*** Records for the exercise
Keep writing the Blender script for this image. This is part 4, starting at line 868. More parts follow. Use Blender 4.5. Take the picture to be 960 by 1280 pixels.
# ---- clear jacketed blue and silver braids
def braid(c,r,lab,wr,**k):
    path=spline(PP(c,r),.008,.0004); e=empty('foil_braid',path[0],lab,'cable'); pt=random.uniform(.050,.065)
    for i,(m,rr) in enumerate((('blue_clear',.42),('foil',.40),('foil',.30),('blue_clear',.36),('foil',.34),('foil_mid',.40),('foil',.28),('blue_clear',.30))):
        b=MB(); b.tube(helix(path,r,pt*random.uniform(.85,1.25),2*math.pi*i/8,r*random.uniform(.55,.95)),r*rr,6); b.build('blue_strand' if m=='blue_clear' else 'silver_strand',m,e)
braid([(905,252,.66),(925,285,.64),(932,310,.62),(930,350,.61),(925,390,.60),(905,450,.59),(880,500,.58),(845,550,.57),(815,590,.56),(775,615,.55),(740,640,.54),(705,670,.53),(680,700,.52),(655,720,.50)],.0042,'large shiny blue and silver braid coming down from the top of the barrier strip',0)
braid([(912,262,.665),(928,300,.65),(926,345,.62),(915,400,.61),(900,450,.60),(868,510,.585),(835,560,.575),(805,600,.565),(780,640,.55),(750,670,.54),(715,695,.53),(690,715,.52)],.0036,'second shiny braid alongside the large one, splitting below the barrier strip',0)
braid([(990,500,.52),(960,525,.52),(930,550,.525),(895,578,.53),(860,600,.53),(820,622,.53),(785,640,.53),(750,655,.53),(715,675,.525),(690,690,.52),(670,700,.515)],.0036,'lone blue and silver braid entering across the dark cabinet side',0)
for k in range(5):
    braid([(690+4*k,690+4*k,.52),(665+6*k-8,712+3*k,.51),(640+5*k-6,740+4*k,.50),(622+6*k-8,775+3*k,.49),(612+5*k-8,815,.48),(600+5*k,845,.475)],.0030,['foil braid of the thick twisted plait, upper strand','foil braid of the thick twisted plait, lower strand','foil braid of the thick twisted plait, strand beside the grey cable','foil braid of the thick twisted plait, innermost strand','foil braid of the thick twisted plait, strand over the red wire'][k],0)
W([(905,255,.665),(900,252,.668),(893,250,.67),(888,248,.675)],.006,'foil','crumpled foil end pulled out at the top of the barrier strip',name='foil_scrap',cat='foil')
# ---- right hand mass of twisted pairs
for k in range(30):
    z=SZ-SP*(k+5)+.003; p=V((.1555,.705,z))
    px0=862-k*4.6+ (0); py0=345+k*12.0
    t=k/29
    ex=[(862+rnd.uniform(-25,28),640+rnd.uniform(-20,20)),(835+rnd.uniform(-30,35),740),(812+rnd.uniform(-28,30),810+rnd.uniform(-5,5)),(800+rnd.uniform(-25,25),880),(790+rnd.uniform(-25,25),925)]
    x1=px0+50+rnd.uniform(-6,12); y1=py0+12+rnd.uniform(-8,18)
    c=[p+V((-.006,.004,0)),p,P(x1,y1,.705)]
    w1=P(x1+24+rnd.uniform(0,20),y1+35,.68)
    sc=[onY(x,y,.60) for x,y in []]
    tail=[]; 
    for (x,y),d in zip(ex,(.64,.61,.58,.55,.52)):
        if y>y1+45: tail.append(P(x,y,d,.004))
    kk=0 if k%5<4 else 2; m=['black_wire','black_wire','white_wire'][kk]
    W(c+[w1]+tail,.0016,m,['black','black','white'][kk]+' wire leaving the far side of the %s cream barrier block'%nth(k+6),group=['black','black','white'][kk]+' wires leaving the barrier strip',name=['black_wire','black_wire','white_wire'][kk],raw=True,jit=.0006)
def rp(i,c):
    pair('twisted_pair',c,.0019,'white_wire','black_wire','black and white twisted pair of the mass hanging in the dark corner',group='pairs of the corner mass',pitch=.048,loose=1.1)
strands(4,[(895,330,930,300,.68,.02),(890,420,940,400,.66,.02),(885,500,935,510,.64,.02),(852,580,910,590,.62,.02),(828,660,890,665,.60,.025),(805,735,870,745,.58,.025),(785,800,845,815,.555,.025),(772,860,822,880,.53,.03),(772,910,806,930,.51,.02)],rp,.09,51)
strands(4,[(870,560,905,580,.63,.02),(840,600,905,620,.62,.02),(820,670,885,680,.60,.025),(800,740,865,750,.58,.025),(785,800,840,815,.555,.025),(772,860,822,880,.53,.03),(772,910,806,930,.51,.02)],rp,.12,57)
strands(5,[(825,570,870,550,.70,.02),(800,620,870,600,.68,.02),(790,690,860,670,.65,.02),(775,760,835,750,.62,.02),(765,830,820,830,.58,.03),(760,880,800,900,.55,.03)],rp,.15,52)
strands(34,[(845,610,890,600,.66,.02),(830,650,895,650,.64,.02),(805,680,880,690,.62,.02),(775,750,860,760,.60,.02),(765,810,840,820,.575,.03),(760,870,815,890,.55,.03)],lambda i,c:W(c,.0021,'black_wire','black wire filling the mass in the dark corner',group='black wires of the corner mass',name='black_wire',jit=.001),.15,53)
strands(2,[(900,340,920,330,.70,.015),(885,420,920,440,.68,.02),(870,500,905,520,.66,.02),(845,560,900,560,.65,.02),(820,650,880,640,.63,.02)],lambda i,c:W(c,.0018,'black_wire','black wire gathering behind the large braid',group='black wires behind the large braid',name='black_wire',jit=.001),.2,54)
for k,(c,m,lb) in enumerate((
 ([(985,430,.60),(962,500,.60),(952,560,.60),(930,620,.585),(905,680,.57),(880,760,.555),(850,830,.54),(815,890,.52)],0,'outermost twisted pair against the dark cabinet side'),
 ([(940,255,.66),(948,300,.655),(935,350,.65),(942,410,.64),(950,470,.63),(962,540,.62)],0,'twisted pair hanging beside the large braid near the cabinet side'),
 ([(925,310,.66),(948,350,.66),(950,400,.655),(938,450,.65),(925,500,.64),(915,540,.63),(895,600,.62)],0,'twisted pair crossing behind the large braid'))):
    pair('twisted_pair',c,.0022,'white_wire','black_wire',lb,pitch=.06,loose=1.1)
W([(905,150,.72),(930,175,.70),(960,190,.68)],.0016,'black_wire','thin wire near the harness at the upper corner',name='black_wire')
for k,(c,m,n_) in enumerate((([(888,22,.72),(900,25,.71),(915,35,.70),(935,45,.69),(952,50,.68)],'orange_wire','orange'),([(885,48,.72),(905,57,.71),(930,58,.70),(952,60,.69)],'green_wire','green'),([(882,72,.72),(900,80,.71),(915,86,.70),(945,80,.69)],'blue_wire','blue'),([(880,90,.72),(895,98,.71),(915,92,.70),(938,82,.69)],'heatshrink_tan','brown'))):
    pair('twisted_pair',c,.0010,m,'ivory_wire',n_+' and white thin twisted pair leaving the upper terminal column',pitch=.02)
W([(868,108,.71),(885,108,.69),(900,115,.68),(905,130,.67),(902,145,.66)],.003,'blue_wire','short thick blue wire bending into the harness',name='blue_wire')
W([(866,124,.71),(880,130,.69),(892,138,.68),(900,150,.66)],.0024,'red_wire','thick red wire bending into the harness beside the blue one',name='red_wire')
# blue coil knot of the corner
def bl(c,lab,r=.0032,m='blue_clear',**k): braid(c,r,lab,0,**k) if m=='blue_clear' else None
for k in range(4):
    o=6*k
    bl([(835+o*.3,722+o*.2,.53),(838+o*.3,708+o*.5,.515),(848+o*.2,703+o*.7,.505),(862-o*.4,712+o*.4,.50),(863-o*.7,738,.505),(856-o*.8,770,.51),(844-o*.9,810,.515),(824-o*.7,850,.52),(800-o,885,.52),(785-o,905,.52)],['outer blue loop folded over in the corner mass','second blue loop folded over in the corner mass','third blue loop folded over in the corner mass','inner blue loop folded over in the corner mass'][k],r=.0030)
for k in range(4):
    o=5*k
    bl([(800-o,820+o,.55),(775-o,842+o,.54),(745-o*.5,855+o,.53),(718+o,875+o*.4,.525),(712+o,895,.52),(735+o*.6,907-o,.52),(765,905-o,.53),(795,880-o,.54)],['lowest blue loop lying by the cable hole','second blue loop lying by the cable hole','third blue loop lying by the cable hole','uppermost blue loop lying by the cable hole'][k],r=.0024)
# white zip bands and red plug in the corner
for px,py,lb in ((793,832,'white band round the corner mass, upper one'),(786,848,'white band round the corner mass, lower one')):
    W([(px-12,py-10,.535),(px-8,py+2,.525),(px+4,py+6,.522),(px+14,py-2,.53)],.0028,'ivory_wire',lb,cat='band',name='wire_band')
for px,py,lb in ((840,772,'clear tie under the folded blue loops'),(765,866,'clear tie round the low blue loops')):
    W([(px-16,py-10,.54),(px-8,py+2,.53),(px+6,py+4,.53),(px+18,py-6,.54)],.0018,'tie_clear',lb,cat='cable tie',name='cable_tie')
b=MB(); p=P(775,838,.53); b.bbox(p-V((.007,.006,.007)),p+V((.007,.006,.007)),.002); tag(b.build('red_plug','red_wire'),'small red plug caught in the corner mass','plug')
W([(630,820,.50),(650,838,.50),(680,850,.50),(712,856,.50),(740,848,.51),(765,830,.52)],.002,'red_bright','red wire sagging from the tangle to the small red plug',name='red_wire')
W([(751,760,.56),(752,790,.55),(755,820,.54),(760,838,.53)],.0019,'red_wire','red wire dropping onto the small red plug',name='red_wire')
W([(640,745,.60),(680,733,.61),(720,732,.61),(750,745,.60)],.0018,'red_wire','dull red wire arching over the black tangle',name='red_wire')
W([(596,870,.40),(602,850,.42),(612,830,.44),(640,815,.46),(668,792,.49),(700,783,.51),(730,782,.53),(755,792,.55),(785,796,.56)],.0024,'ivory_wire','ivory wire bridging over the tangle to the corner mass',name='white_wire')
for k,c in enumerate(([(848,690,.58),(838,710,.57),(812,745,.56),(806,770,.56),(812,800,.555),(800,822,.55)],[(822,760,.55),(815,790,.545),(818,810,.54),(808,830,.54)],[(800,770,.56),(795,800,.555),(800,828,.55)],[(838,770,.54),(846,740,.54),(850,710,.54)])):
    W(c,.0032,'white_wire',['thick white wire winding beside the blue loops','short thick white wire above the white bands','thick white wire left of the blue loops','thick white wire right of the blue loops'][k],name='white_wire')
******
*** Records for the exercise
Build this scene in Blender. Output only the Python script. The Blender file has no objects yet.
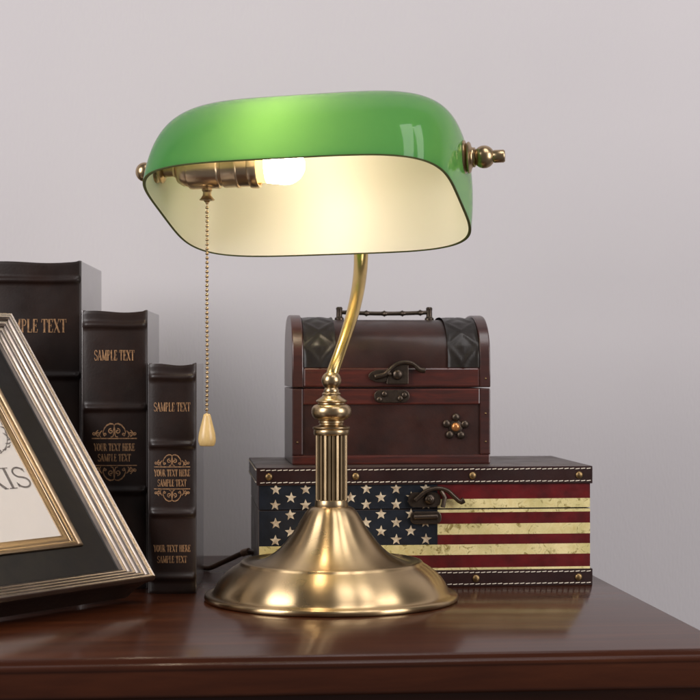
******
Exercise objective
Copy out every line from the records that has the word "this".

Written response
Keep writing the Blender script for this image. This is part 4, starting at line 868. More parts follow. Use Blender 4.5. Take the picture to be 960 by 1280 pixels.
Build this scene in Blender. Output only the Python script. The Blender file has no objects yet.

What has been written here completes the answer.